Como el patriarca Zacarías había muerto en el exilio, Heraclio pensó que no podía haber mejor sucesor que aquél que había ocupado su lugar durante largo tiempo y, en consecuencia, Modesto fue el patriarca de Jerusalén. El emperador Heraclio lo llevó consigo hasta Damasco para hacerle entrega del dinero del fisco de Siria y de Palestina. Aún quedaba mucho trabajo por hacer en las iglesias de Jerusalén, y Modesto continuó sin descanso sus tareas de restaurador y sus giras de inspección, pero la muerte le sorprendió en una de éstas, en Sozón, población fronteriza de Palestina. Por aquel entonces, circuló con insistencia el rumor de que los compañeros de viaje de Modesto le habían envenenado para apoderarse del oro que llevaba consigo.
El cuerpo de Modesto fue trasportado a Jerusalén y sepultado en la basílica del Martyrium. «La memoria de Modesto, patriarca de Jerusalén, reconstructor de Sión después del incendio», fue honrada en la Ciudad Santa, en la fecha del 17 de diciembre. Los sinaxarios lo mencionan el 19 de octubre, el 16 y el 18 de diciembre. El calendario de mármol de Nápoles, grabado en el siglo IX, nombra al santo el 18 de diciembre. Su culto, que no parece haber sido muy popular ni siquiera en el Oriente, ha dejado pocos vestigios. Sin embargo, en algunas iglesias de Capadocia aparece su imagen en los frescos y mosaicos.

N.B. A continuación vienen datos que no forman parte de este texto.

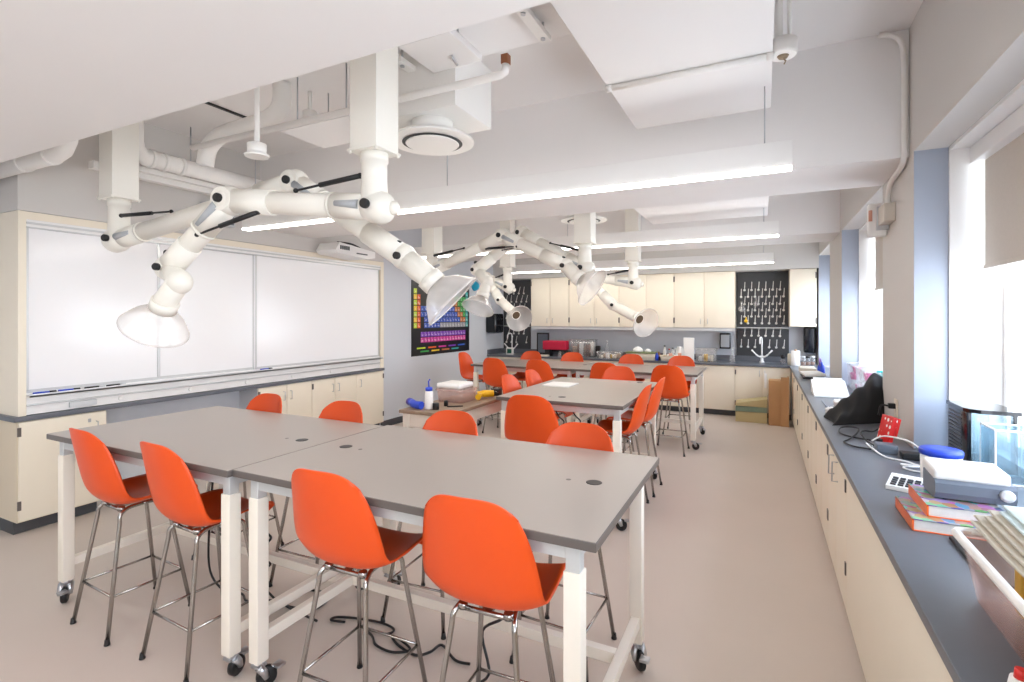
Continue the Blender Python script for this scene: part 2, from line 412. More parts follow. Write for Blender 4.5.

Toda la fama de Modesto radica en la reconstrucción de las iglesias de Jerusalén. H. Vincent y F.M. Abel, en Jerusalem, vol. II y Jérusalem Nouvelle, París, 1914-1926, publicaron un estudio sobre las diversas fuentes de información. Se pueden confrontar sus conclusiones con las de A. Grabar, en Martyrium, París, 1946. La carta del monje Antíoco a Eustacio de Ancira, se encuentra en PG., vol. LXXXIX, cols. 1421-1427. Eutiquio, en Corpus scriptor. christian. oriental., cols. 150, 314 y 325, así como en Hagiographie napolitaine de la Analecta Bollandiana, vol. LVII, 1939, pp. 42-43. La biografía de san Modesto, descubierta y editada por Loparev en 1892 (Biblioth. hag. gr. n. 1299), es una auténtica fábula. Potio atribye a Modesto tres discursos (PG. vol. CIV, cols. 244-245), pero su autenticidad es dudosa. El único de esos discursos que ha sido editado íntegramente, el que se refiere a la Dormición de la Virgen, es apócrifo. El P. Jugie lo atribuye a un autor de fines del siglo VII o principios del VIII y que vivió lejos de Jerusalén después de la controversia monotelita. Véase para esto, La Mort et l'Assomption de la Sainte Víerge, Roma, 1944, pp. 139-150.